--- DATA SECTION ---
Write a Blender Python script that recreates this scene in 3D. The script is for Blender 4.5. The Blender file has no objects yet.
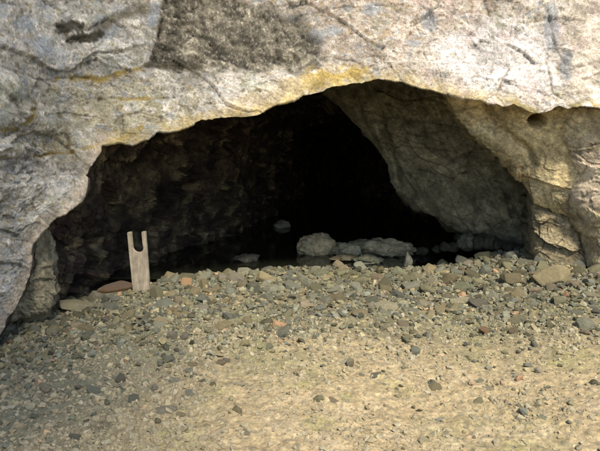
import bpy, math, random
import numpy as np
from mathutils import Vector, Euler
rng = np.random.default_rng(7)
random.seed(7)
S = bpy.context.scene
COL = S.collection

# ------------------------------------------------------------------ camera model
CAM = np.array([0.0, 0.0, 1.4]); FPX = 643.0; PITCH = math.radians(8.4)
FW = np.array([0, math.cos(PITCH), -math.sin(PITCH)]); UP = np.array([0, math.sin(PITCH), math.cos(PITCH)])
def at(px, py, Y):
    """point at distance Y in front of the viewer, seen in the direction px, py"""
    px = np.asarray(px, float); py = np.asarray(py, float); Y = np.asarray(Y, float)
    a = (px-300)/FPX; b = (225.5-py)/FPX
    dy = FW[1]+b*UP[1]; dz = FW[2]+b*UP[2]
    k = Y/dy
    return np.stack([a*k, Y+0*a, CAM[2]+dz*k], -1)
def proj(P):
    P = np.asarray(P, float); d = P-CAM
    f = d@FW; u = d@UP
    return 300+FPX*d[..., 0]/f, 225.5-FPX*u/f

# ------------------------------------------------------------------ numpy noise
PERM = np.random.default_rng(11).permutation(256).astype(np.int64); PERM = np.concatenate([PERM, PERM, PERM])
GR = np.random.default_rng(12).normal(size=(256, 3)); GR /= np.linalg.norm(GR, axis=1)[:, None]
RV = np.random.default_rng(13).random((256, 4))
def _h(i, j, k):
    return PERM[(PERM[(PERM[i & 255]+j) & 255]+k) & 255]
def perlin(P):
    P = np.asarray(P, float); I = np.floor(P).astype(np.int64); F = P-I
    W = F*F*F*(F*(F*6-15)+10)
    out = 0
    for a in (0, 1):
        wa = W[:, 0] if a else 1-W[:, 0]
        for b in (0, 1):
            wb = W[:, 1] if b else 1-W[:, 1]
            for c in (0, 1):
                wc = W[:, 2] if c else 1-W[:, 2]
                g = GR[_h(I[:, 0]+a, I[:, 1]+b, I[:, 2]+c)]
                out = out+wa*wb*wc*((F-np.array([a, b, c]))*g).sum(1)
    return out*1.5
def fbm(P, o=4, s=1.0, off=0.0, gain=.5):
    P = np.asarray(P, float)*s+off; r = 0; a = 1; t = 0
    for k in range(o):
        r = r+a*perlin(P+17.3*k); t += a; a *= gain; P = P*2.03
    return r/t*1.3
def ridged(P, o=4, s=1.0, off=0.0):
    P = np.asarray(P, float)*s+off; r = 0; a = 1; t = 0
    for k in range(o):
        r = r+a*(1-2*np.abs(perlin(P+31.7*k))); t += a; a *= .5; P = P*2.07
    return r/t
def worley(P):
    P = np.asarray(P, float); I = np.floor(P).astype(np.int64); n = len(P)
    f1 = np.full(n, 9.); f2 = np.full(n, 9.); cid = np.zeros(n, np.int64)
    for a in (-1, 0, 1):
        for b in (-1, 0, 1):
            for c in (-1, 0, 1):
                h = _h(I[:, 0]+a, I[:, 1]+b, I[:, 2]+c)
                d = np.sqrt((((I+np.array([a, b, c])+RV[h, :3])-P)**2).sum(1))
                m = d < f1
                f2 = np.where(m, f1, np.minimum(f2, d)); cid = np.where(m, h, cid); f1 = np.where(m, d, f1)
    return f1, f2, RV[cid, 3]
def sst(a, b, x):
    t = np.clip((x-a)/(b-a), 0, 1); return t*t*(3-2*t)
def lerp(a, b, t): return a+(b-a)*t

# ------------------------------------------------------------------ mesh helpers
def mesh_np(name, V, F, mat, cols=None, smooth=True):
    me = bpy.data.meshes.new(name)
    V = np.asarray(V, np.float32); F = np.asarray(F, np.int32); k = F.shape[1]
    me.vertices.add(len(V)); me.vertices.foreach_set('co', V.ravel())
    me.loops.add(F.size); me.loops.foreach_set('vertex_index', F.ravel())
    me.polygons.add(len(F)); me.polygons.foreach_set('loop_start', np.arange(0, F.size, k, dtype=np.int32))
    me.polygons.foreach_set('use_smooth', np.full(len(F), smooth, bool))
    me.update(calc_edges=True)
    if cols is not None:
        ca = me.color_attributes.new('Col', 'FLOAT_COLOR', 'POINT')
        C = np.ones((len(V), 4), np.float32); C[:, :3] = np.clip(cols, 0.004, .95)
        ca.data.foreach_set('color', C.ravel())
    if mat: me.materials.append(mat)
    me.validate()
    return me
def link(name, me, label=None, cat=None, group=None, kind=None, parent=None):
    o = bpy.data.objects.new(name, me); COL.objects.link(o)
    if parent: o.parent = parent
    if label: o['label'] = label
    if cat: o['category'] = cat
    if group: o['group'] = group
    if kind: o['kind'] = kind
    return o
def grid_faces(nr, nc, wrap=False):
    r = np.arange(nr-1)[:, None]; c = np.arange(nc if wrap else nc-1)[None, :]
    c2 = (c+1) % nc
    return np.stack([r*nc+c, r*nc+c2, (r+1)*nc+c2, (r+1)*nc+c], -1).reshape(-1, 4)
def grid_normals(G, wrap=False):
    du = np.gradient(G, axis=0)
    if wrap: dv = (np.roll(G, -1, 1)-np.roll(G, 1, 1))/2
    else: dv = np.gradient(G, axis=1)
    n = np.cross(dv, du); l = np.linalg.norm(n, axis=-1, keepdims=True)
    return n/np.maximum(l, 1e-9)
def resample(pts, n, closed=False):
    pts = np.asarray(pts, float)
    if closed: pts = np.vstack([pts, pts[:1]])
    L = np.concatenate([[0], np.cumsum(np.linalg.norm(np.diff(pts[:, :2], axis=0), axis=1))])
    t = np.linspace(0, L[-1], n+1)[:-1] if closed else np.linspace(0, L[-1], n)
    return np.stack([np.interp(t, L, pts[:, k]) for k in range(pts.shape[1])], 1)
def seg_dist(px, py, line):
    d = np.full(px.shape, 1e9)
    for (x0, y0), (x1, y1) in zip(line[:-1], line[1:]):
        t = np.clip(((px-x0)*(x1-x0)+(py-y0)*(y1-y0))/((x1-x0)**2+(y1-y0)**2), 0, 1)
        d = np.minimum(d, np.hypot(px-x0-t*(x1-x0), py-y0-t*(y1-y0)))
    return d
def poly_sd(px, py, poly):
    """signed distance, negative inside"""
    d = seg_dist(px, py, list(poly)+[poly[0]]); ins = np.zeros(px.shape, bool); n = len(poly)
    for i in range(n):
        x0, y0 = poly[i]; x1, y1 = poly[(i+1) % n]
        if y0 == y1: continue
        c = ((y0 > py) != (y1 > py)) & (px < (x1-x0)*(py-y0)/(y1-y0)+x0)
        ins ^= c
    return np.where(ins, -d, d)

# ------------------------------------------------------------------ materials
def nd(nt, t, **kw):
    n = nt.nodes.new(t)
    for k, v in kw.items(): setattr(n, k, v)
    return n
def noise_node(nt, co, scale, detail=6, rough=.6):
    n = nd(nt, 'ShaderNodeTexNoise'); n.inputs['Scale'].default_value = scale
    n.inputs['Detail'].default_value = detail; n.inputs['Roughness'].default_value = rough
    nt.links.new(co, n.inputs['Vector']); return n
def rangen(nt, sock, a, b, c, d):
    m = nd(nt, 'ShaderNodeMapRange'); m.inputs[1].default_value = a; m.inputs[2].default_value = b
    m.inputs[3].default_value = c; m.inputs[4].default_value = d; nt.links.new(sock, m.inputs[0]); return m.outputs[0]
def mulc(nt, colsock, valsock):
    v = nd(nt, 'ShaderNodeVectorMath', operation='SCALE')
    nt.links.new(colsock, v.inputs[0]); nt.links.new(valsock, v.inputs['Scale']); return v.outputs[0]
def rock_mat(name, base=None, rough=.9, scale=1.0, contrast=.35, bump=.02, speck=.0, rand=False, spec=.25, coarse=0):
    m = bpy.data.materials.new(name); m.use_nodes = True; nt = m.node_tree; b = nt.nodes['Principled BSDF']
    tc = nd(nt, 'ShaderNodeTexCoord'); co = tc.outputs['Object']
    if rand:
        oi = nd(nt, 'ShaderNodeObjectInfo')
        ad = nd(nt, 'ShaderNodeVectorMath', operation='ADD'); sc = nd(nt, 'ShaderNodeVectorMath', operation='SCALE')
        sc.inputs[0].default_value = (37, 91, 53); nt.links.new(oi.outputs['Random'], sc.inputs['Scale'])
        nt.links.new(co, ad.inputs[0]); nt.links.new(sc.outputs[0], ad.inputs[1]); co = ad.outputs[0]
    if base is None:
        at_ = nd(nt, 'ShaderNodeAttribute', attribute_name='Col'); c = at_.outputs['Color']
    else:
        rgb = nd(nt, 'ShaderNodeRGB'); rgb.outputs[0].default_value = (*base, 1); c = rgb.outputs[0]
    n1 = noise_node(nt, co, 9*scale, 8, .7); n2 = noise_node(nt, co, 55*scale, 6, .75); n3 = noise_node(nt, co, 260*scale, 3, .7)
    c = mulc(nt, c, rangen(nt, n1.outputs[0], .3, .7, 1-contrast, 1+contrast))
    c = mulc(nt, c, rangen(nt, n2.outputs[0], .3, .7, 1-contrast*.9, 1+contrast*.9))
    if coarse:
        n0 = noise_node(nt, co, 3.2, 10, .72); c = mulc(nt, c, rangen(nt, n0.outputs[0], .36, .66, 1-coarse, 1+coarse))
    if rand:
        c = mulc(nt, c, rangen(nt, oi.outputs['Random'], 0, 1, .62, 1.45))
    if speck:
        n4 = noise_node(nt, co, 120*scale, 2, .5)
        mx = nd(nt, 'ShaderNodeMixRGB'); nt.links.new(rangen(nt, n4.outputs[0], .62, .68, 0, speck), mx.inputs[0])
        nt.links.new(c, mx.inputs[1]); mx.inputs[2].default_value = (.03, .027, .018, 1); c = mx.outputs[0]
    nt.links.new(c, b.inputs['Base Color'])
    b.inputs['Roughness'].default_value = rough; b.inputs['Specular IOR Level'].default_value = spec
    ma = nd(nt, 'ShaderNodeMath', operation='MULTIPLY_ADD'); nt.links.new(n3.outputs[0], ma.inputs[0]); ma.inputs[1].default_value = .35
    nt.links.new(n2.outputs[0], ma.inputs[2])
    bp = nd(nt, 'ShaderNodeBump'); bp.inputs['Strength'].default_value = .9; bp.inputs['Distance'].default_value = bump/scale
    nt.links.new(ma.outputs[0], bp.inputs['Height']); nt.links.new(bp.outputs[0], b.inputs['Normal'])
    return m
M_CLIFF = rock_mat('weathered_limestone', contrast=.36, bump=.04, speck=.4)
M_CAVE = rock_mat('dark_cave_rock', contrast=.6, bump=.05, rough=.8, coarse=.75, speck=.4)
M_GROUND = rock_mat('trodden_dirt', contrast=.28, bump=.012, scale=1.6, speck=.3)
M_RUBBLE = rock_mat('rubble_stone', contrast=.3, bump=.006, scale=2.5)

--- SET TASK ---
Write out exactly the opening lines of the data, stopping after the line that holds "COL = S.collection". Exclude pictures.

--- SOLVED EXERCISE ---
Write a Blender Python script that recreates this scene in 3D. The script is for Blender 4.5. The Blender file has no objects yet.
import bpy, math, random
import numpy as np
from mathutils import Vector, Euler
rng = np.random.default_rng(7)
random.seed(7)
S = bpy.context.scene
COL = S.collection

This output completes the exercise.